## Start Supplied material
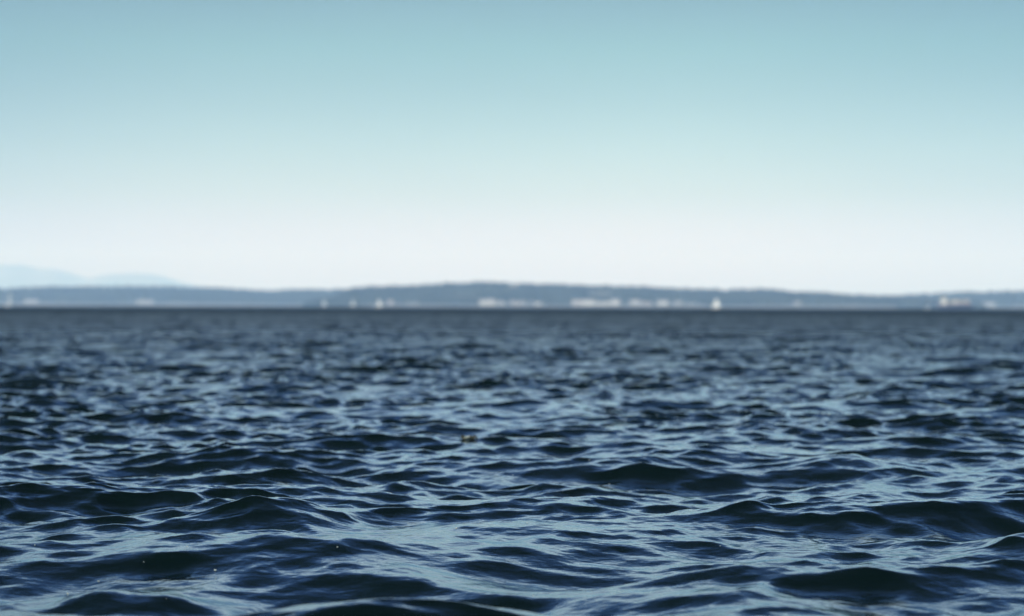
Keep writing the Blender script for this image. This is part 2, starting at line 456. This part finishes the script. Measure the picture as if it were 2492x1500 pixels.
hill('mountain', [(-100, 745), (60, 715), (150, 696), (215, 680), (240, 673), (280, 666), (330, 665), (370, 666), (400, 675), (450, 690), (500, 700), (560, 706), (700, 722), (850, 745)],
     21500, 3500, 0.15, M_ROCK, step=70, seed=25)

# ------------------------------------------------------------------ buildings on the far shore
M_WALL = mat('cream_render', (0.27, 0.265, 0.25), 0.8, 0.6, 0.08)
M_WALL2 = mat('white_boarding', (0.32, 0.32, 0.31), 0.7, 0.6, 0.06)
M_WALL3 = mat('dull_pink_render', (0.19, 0.17, 0.165), 0.8, 0.6, 0.08)
M_WALL4 = mat('grey_boarding', (0.13, 0.14, 0.145), 0.8, 0.6, 0.1)
M_ROOF = mat('slate_roof', (0.16, 0.16, 0.17), 0.7, 1.2, 0.2)
M_GLASS = mat('window_glass', (0.03, 0.04, 0.05), 0.08)
M_FRAME = mat('window_frame', (0.7, 0.7, 0.7), 0.5)

def building(px, wpx, Y, z, hgt, depth, wall_m, label, group, flat=False, floors=2, rz=0.0, cat='house'):
    c = at(px, Y); wd = wpx / FPX * Y
    e = empty('house' if cat == 'house' else 'waterfront_building', (c.x, Y, z), rz)
    tag(e, label, cat, group)
    bm = bmesh.new(); box(bm, -wd / 2, wd / 2, 0, depth, -3, hgt)
    bmesh.ops.bevel(bm, geom=bm.edges[:], offset=0.05, segments=1)
    link_bm('wall', bm, wall_m, e)
    bm = bmesh.new()
    if flat:
        box(bm, -wd / 2 - .4, wd / 2 + .4, -.4, depth + .4, hgt + 0.003, hgt + .5)
    else:
        ov = 0.6; rh = depth * 0.32
        v = [bm.verts.new(p) for p in ((-wd/2-ov, -ov, hgt), (wd/2+ov, -ov, hgt), (wd/2+ov, depth+ov, hgt), (-wd/2-ov, depth+ov, hgt),
                                       (-wd/2-ov, depth/2, hgt+rh), (wd/2+ov, depth/2, hgt+rh))]
        for f in ((0, 1, 5, 4), (2, 3, 4, 5), (0, 4, 3), (1, 2, 5), (3, 2, 1, 0)): bm.faces.new([v[i] for i in f])
        bmesh.ops.translate(bm, vec=(0, 0, 0.003), verts=bm.verts[:])
    link_bm('roof', bm, M_ROOF, e)
    nwin = max(2, int(wd / 4.2)); fh = hgt / floors
    frame_me = glass_me = None
    for fl in range(floors):
        for k in range(nwin):
            if fl == 0 and k == nwin // 2: continue
            if frame_me is None:
                bm = bmesh.new(); box(bm, -.8, .8, -.06, .05, 0, 1.5)
                fr = link_bm('window', bm, M_FRAME, e); frame_me = fr.data
                bm = bmesh.new(); box(bm, -.68, .68, -.08, -.055, .12, 1.38)
                gl = link_bm('pane', bm, M_GLASS, fr); glass_me = gl.data
            else:
                fr = bpy.data.objects.new('window', frame_me); col.objects.link(fr); fr.parent = e
                gl = bpy.data.objects.new('pane', glass_me); col.objects.link(gl); gl.parent = fr
            fr.location = (-wd / 2 + (k + .5) * wd / nwin, 0, fl * fh + fh * .32)
    bm = bmesh.new(); box(bm, -.55, .55, -.05, .04, 0, 2.1)
    dr = link_bm('door', bm, M_ROOF, e); dr.location = (-wd / 2 + (nwin // 2 + .5) * wd / nwin, 0, 0.02)
    return e

G1 = 'pale buildings strung along the far waterfront'
def bz(Y): return 2.0
B = [
 # px   width  Y     h   depth wall    flat floors label
 (1186, 38, 4022, 12, 14, M_WALL, False, 3, 'bright pale waterfront building at the left end of the row under the hilltop'),
 (1222, 26, 4024, 8, 12, M_WALL4, False, 2, 'dull grey waterfront house just right of the bright building under the hilltop'),
 (1254, 30, 4026, 8, 12, M_WALL3, False, 2, 'low beige waterfront house midway along the faint row under the hilltop'),
 (1284, 22, 4024, 8, 12, M_WALL4, False, 2, 'faint grey waterfront house left of the small pale block'),
 (1309, 16, 4022, 10, 12, M_WALL, True, 2, 'small pale block at the right end of the row under the hilltop'),
 (1405, 26, 4025, 11, 14, M_WALL3, False, 2, 'dull pink building at the left end of the long bright waterfront row'),
 (1433, 28, 4022, 13, 14, M_WALL2, False, 3, 'white gabled building second from the left in the long bright waterfront row'),
 (1466, 34, 4024, 12, 14, M_WALL, True, 3, 'cream flat roofed block in the middle of the long bright waterfront row'),
 (1497, 22, 4022, 14, 14, M_WALL2, False, 3, 'tall white building at the right end of the long bright waterfront row'),
 (1546, 24, 4022, 12, 14, M_WALL, False, 3, 'pale building left of the pinkish one in the pair right of the long row'),
 (1573, 26, 4024, 12, 14, M_WALL3, True, 3, 'pinkish flat roofed building in the pair right of the long row'),
 (1613, 26, 4022, 11, 14, M_WALL2, False, 2, 'white waterfront building standing alone right of the pinkish one'),
 (1650, 20, 4026, 8, 12, M_WALL4, False, 2, 'small grey house right of the lone white waterfront building'),
 (1683, 26, 4026, 8, 12, M_WALL4, True, 2, 'low grey shed between the small grey house and the sailboat'),
 (1818, 30, 4090, 8, 12, M_WALL4, False, 2, 'greyish house on the slope right of the middle sailboat'),
 (1944, 22, 4030, 8, 12, M_WALL4, False, 2, 'faint grey house low on the shore near the right end of the dark hill'),
 (2070, 24, 4030, 8, 12, M_WALL4, True, 2, 'faint flat roofed house where the dark hill runs down to the water'),
 (950, 14, 4024, 10, 12, M_WALL3, False, 2, 'small dull house just right of the bright sailboat'),
 (1010, 40, 4026, 7, 12, M_WALL4, True, 1, 'long low grey shed on the shore right of the small dull house'),
 (352, 40, 5222, 10, 16, M_WALL4, False, 2, 'faint wide building on the left shore under the second mountain'),
 (430, 50, 5224, 8, 16, M_WALL4, True, 2, 'faint low grey building on the left shore beyond the wide one'),
 (75, 34, 5222, 11, 16, M_WALL4, False, 2, 'faint building on the left shore right of the tall sailboat'),
 (2200, 60, 5022, 10, 18, M_WALL, True, 2, 'long pale flat roofed building on the right shore left of a sailboat'),
 (2405, 36, 5024, 10, 16, M_WALL4, False, 2, 'faint grey building on the right shore beyond the stern of the ship'),
]
for i, (px, wp, Y_, h_, d_, m_, fl_, n_, lab) in enumerate(B):
    hd = centre if Y_ < 4800 and 800 < px < 2280 else (left if px < 900 else right)
    xw = np.array([at(px, Y_).x]); zz = float(land_z(hd, xw, np.array([float(Y_)]))[0])
    building(px, wp, Y_, max(1.5, zz), h_ * 0.62, d_, m_, lab, G1, fl_, n_, cat='building')
xw = at(1250, 4330).x
building(1252, 24, 4330, float(land_z(centre, np.array([xw]), np.array([4330.0]))[0]) + 3, 10, 12, M_WALL,
         'pale building high on the wooded hillside just below the hilltop', G1, False, 3, cat='building')

# pale beach and sea wall at the foot of the land
M_SAND = mat('pale_beach', (0.07, 0.075, 0.08), 0.9, 0.05, 0.3)
def beach(px0, px1, Y, hgt):
    a, b_ = at(px0, Y).x, at(px1, Y).x
    n = 60; xs = np.linspace(a, b_, n); g = value_noise(xs + 3000, xs * 0 + 7, 60, 31)
    ts = np.array([0, .15, .5, 1.0])
    XX, TT = np.meshgrid(xs, ts)
    ZZ = (hgt * np.array([-0.3, 0.25, .7, 1.0]))[:, None] * (0.6 + 0.8 * g)[None, :]
    tag(grid_mesh('beach', XX, Y - 22 + TT * 26 + (g * 10 - 5)[None, :], ZZ, M_SAND), kind='structure')
beach(880, 1370, 4000, 4.0); beach(1370, 1720, 4000, 5.0); beach(1730, 2180, 4000, 4.0)
beach(-400, 860, 5200, 5.5); beach(2120, 3000, 5000, 5.5)

# ------------------------------------------------------------------ boats
M_HULLW = mat('white_gelcoat', (0.45, 0.45, 0.45), 0.35, 0.8, 0.04)
M_SAIL = mat('sailcloth', (0.62, 0.62, 0.60), 0.8, 0.5, 0.05)
M_ALU = mat('mast_metal', (0.5, 0.5, 0.5), 0.4, metallic=0.6)
M_DARKHULL = mat('dark_blue_hull', (0.010, 0.014, 0.035), 0.5, 0.2, 0.3)
M_BOOT = mat('red_boot_stripe', (0.10, 0.03, 0.025), 0.6)

def loft_hull(L_, beam, free, draft, sheer, bow_rake, nst=16, transom=0.75):
    "a hull along x with its bow at +x"
    bm = bmesh.new(); ring = []
    for i in range(nst + 1):
        s = i / nst
        half = beam / 2 * (transom + (1 - transom) * math.sin(min(1, s * 1.6) * math.pi / 2)) * (1 - max(0, (s - .45) / .55) ** 2.2) + 0.01
        deck = free * (1 + sheer * (s - .4) ** 2 * 2.5)
        x = -L_ / 2 + L_ * s
        pts = []
        for f, zz in ((1, deck), (.97, deck * .5), (.86, 0.0), (.5, -draft * .75), (0, -draft)):
            pts.append((x + bow_rake * (s ** 3) * (zz / free), half * f, zz))
        full = pts + [(p[0], -p[1], p[2]) for p in pts[-2::-1]]
        ring.append([bm.verts.new(p) for p in full])
    for a, b_ in zip(ring, ring[1:]):
        for k in range(len(a) - 1):
            bm.faces.new((a[k], a[k + 1], b_[k + 1], b_[k]))
        bm.faces.new((a[0], b_[0], b_[-1], a[-1]))
    bm.faces.new(ring[0]); bm.faces.new(ring[-1][::-1])
    bmesh.ops.recalc_face_normals(bm, faces=bm.faces[:])
    return bm

def sail(bm, tack, head, clew, belly, n=9, th=0.02):
    "triangular sail with a curved belly"
    tack, head, clew = Vector(tack), Vector(head), Vector(clew)
    nn = (head - tack).cross(clew - tack).normalized()
    for side in (0, 1):
        G = []
        for i in range(n + 1):
            u = i / n; row = []
            a = tack.lerp(head, u); b_ = clew.lerp(head, u)
            for j in range(n + 1):
                v = j / n
                p = a.lerp(b_, v) + nn * (belly * math.sin(math.pi * v) * (1 - u) ** .6 * (.5 + u)) + nn * th * side
                row.append(bm.verts.new(p))
            G.append(row)
        for i in range(n):
            for j in range(n):
                f = (G[i][j], G[i][j + 1], G[i + 1][j + 1], G[i + 1][j])
                bm.faces.new(f if side else f[::-1])
    bmesh.ops.remove_doubles(bm, verts=bm.verts[:], dist=1e-4)

def sailboat(px, Y, hdg, mast, label, heel=0.0, jib=True, boom_ang=12, L_=None):
    c = at(px, Y); L_ = L_ or mast * 0.72
    e = empty('sailboat', (c.x, Y, 0.0), R(hdg)); e.rotation_euler = (R(heel), 0, R(hdg))
    tag(e, label, 'sailboat', 'sailboats crossing in front of the far shore')
    link_bm('hull', loft_hull(L_, L_ * .3, L_ * .10, L_ * .06, .5, L_ * .06), M_HULLW, e, True)
    bm = bmesh.new(); vs = box(bm, -L_ * .15, L_ * .18, -L_ * .09, L_ * .09, L_ * .10, L_ * .155)
    bmesh.ops.bevel(bm, geom=bm.edges[:], offset=L_ * .015, segments=2)
    link_bm('cabin', bm, M_HULLW, e)
    mx = L_ * .1
    bm = bmesh.new(); tube(bm, (mx, 0, L_ * .1), (mx, 0, mast), .08, .05); link_bm('mast', bm, M_ALU, e)
    ba = R(180 + boom_ang); bl = L_ * .46
    be = Vector((mx + math.cos(ba) * bl, math.sin(ba) * bl, L_ * .24))
    bm = bmesh.new(); tube(bm, (mx, 0, L_ * .22), be, .06, .05); link_bm('boom', bm, M_ALU, e)
    bm = bmesh.new(); sail(bm, (mx - .1, 0, L_ * .24), (mx - .05, 0, mast * .97), be + Vector((0, 0, .08)), L_ * .05)
    link_bm('mainsail', bm, M_SAIL, e, True)
    if jib:
        bm = bmesh.new(); sail(bm, (L_ * .5, 0, L_ * .16), (mx + .12, 0, mast * .88), (mx - L_ * .02, -L_ * .1, L_ * .2), L_ * .05)
        link_bm('jib', bm, M_SAIL, e, True)
    bm = bmesh.new(); vs = box(bm, -L_ * .52, -L_ * .49, -.04, .04, -L_ * .05, L_ * .08); link_bm('rudder', bm, M_HULLW, e)
    return e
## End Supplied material
# Objective
Return exactly what appears from the opening line of the material through the line with "21500, 3500, 0.15, M_ROCK, step=70, seed=25)", apart from the pictures.

# Answer
Keep writing the Blender script for this image. This is part 2, starting at line 456. This part finishes the script. Measure the picture as if it were 2492x1500 pixels.
hill('mountain', [(-100, 745), (60, 715), (150, 696), (215, 680), (240, 673), (280, 666), (330, 665), (370, 666), (400, 675), (450, 690), (500, 700), (560, 706), (700, 722), (850, 745)],
     21500, 3500, 0.15, M_ROCK, step=70, seed=25)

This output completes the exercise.